The King’s forces consisted of the Redcoves (so called because most of them came from Point), backed up by a large force of brutal Nessian mercenaries from Skigersta.
The Coll-onial forces were largely part-time soldiers (from the Army Cadets and Boys Brigade) and although under-equipped at the outset of the War, soon proved themselves to be effective warriors under the charismatic leadership of their general, George Sheepwashingtòin (ably assisted by his yes-man Thomas Tha-Milton, whose life story has recently been made into a hit Broadbay musical told entirely via the medium of crap.)
The war had its fair share of heroism and stupidity. Knockaird cabbage-magnate Nathan Kale had a short-lived career as a spy. He posed as a Townie Loyalist for a week but got found out when the boat he was spotted waving at furiously from the Eoropie machair turned out to be full of the King’s troops and not the coves returning from Sulasgeir with a haul of Gugas as he had mistakenly thought. His last words before being hung for his treachery proved inspiring to many: ‘I only regret that I have but one life to Lewis for my country’ 
Paul Reverend, an FP Minister from Habost, was the person responsible for equipping the troops with uniforms. On the first order he sent in to Murdo MacLeans for uniforms, he forgot to include trousers, resulting in the Coll-onials having have go into battle in their drathars. Eventually Paul saw a consignment of trousers being unloaded at Brevig Harbour and ran back to the Coll-onial lines shouting ‘The Briogais Are Coming! The Briogais Are Coming!’
The War itself was notable for several pitched battles which included Newvalley Forge and Tic-on-her-doggie but was basically the two sides standing on opposite sides of a river shouting swears and calling each other names. Then when a big cove charged, the opposing coves would run away to one of many fortified settlements around Broadbay.
The main defensive garrison was named for its commander, the lechendary traitor Benedict Arnol. It was re-named Fort Clinton after the war due to the fact that it had a nice yard.

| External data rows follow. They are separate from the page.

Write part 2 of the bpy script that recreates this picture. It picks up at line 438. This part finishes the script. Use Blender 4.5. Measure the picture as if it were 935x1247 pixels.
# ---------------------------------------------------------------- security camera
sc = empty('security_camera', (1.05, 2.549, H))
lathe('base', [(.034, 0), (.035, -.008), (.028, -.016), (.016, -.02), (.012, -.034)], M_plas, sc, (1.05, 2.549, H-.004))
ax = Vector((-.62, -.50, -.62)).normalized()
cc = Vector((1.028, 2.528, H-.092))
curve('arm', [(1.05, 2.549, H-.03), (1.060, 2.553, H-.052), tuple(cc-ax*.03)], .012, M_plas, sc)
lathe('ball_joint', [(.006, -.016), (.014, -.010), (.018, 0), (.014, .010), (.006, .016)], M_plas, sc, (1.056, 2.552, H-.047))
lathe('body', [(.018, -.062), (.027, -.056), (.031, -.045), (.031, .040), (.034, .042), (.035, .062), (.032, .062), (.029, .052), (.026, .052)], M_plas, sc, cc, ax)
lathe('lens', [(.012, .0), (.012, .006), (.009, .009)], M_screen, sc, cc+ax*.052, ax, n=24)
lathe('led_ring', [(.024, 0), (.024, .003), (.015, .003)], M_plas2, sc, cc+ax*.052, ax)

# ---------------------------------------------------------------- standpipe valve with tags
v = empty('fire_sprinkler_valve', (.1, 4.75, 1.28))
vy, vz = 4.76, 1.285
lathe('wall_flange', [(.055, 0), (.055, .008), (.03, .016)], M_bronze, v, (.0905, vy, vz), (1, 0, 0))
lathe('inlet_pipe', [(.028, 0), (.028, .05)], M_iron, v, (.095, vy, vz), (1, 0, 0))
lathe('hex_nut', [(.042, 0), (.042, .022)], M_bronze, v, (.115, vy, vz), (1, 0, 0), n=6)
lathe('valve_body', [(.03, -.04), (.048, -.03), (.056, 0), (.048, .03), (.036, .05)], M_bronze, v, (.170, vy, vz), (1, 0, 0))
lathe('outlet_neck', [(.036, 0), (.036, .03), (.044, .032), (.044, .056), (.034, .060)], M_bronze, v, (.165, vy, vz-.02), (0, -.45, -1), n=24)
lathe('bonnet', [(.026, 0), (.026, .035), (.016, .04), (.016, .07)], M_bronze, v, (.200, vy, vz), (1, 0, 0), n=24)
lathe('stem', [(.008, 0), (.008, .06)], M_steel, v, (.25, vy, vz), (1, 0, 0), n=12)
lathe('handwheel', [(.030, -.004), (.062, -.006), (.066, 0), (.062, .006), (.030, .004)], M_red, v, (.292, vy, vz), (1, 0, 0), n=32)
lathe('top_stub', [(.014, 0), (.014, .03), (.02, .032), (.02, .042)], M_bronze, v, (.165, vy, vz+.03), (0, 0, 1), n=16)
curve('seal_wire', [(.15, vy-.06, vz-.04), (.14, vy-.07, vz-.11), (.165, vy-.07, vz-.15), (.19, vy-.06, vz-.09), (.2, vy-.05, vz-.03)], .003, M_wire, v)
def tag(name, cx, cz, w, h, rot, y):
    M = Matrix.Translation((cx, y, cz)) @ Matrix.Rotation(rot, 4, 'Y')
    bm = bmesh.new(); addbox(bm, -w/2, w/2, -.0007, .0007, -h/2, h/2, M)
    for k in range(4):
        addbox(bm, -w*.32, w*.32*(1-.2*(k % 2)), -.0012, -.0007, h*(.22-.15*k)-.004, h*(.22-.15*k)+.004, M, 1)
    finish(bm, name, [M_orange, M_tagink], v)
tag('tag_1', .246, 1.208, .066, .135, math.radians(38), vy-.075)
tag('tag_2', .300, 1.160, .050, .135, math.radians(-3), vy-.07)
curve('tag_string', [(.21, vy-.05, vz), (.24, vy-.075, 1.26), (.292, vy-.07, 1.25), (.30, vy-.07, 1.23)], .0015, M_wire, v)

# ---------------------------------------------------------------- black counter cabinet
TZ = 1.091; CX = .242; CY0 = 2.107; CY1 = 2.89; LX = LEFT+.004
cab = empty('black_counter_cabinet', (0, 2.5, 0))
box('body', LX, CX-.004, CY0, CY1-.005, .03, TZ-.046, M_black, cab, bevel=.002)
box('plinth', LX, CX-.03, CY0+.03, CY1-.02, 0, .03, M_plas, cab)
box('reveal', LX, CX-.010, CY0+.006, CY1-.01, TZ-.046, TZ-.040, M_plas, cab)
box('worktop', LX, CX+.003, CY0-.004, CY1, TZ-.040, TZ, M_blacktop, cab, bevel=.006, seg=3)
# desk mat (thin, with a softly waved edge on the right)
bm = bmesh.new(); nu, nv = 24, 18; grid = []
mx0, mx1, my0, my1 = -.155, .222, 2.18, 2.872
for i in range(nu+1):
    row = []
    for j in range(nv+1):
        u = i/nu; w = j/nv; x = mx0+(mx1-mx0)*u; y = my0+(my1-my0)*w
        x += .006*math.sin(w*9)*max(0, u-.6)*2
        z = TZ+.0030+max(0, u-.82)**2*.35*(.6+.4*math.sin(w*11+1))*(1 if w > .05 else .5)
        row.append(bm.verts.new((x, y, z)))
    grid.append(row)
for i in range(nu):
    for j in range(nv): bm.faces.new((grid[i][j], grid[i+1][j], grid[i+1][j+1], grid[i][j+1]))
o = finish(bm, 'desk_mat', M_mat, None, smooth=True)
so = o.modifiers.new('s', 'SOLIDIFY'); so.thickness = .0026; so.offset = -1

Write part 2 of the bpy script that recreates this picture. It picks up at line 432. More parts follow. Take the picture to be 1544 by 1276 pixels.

Nowadays, the site is known as West Point, which is ironic since Benedict Arnol actually came from Portvoller.
Anyway, after several years of conflict the Coll-onials eventually prevailed and King George III had to wave goodbye to his lucrative sheep dip revenues. An interim Grazings Committee, “The Second Continental ConGress” was set up between modern day Back and Tolsta while The Declaration of In-dip-pendence was being scribbled down on a beer mat in Mac’s Imperial. 
The declaration was co-authored by Benjamin Fanklin (anti-slavery campaigner and great-grandfather of soul diva Athighearna Fanklin) and Thomas Wedderson (who was always banging on about equality but actually kept a load of slaves on his bog cotton plantation out on the Arnish Moor). After the war, Wedderson successfully negotiated the Lewisiana Purchase, in which South Lochs was bought from the French for a bag of winkles cunningly rebranded as “Hebridean sea salted escargots”.
Thus ends another significant chapter in Lewis history, but those of you of a more scholarly bent who wish to find out more about this period in time, and particularly the disastrous impact the war had upon the indiginous people of the country areas would do well to pick up a copy of ‘The Last of the Maw-hicans’ by James Fivepennymore-Cooper.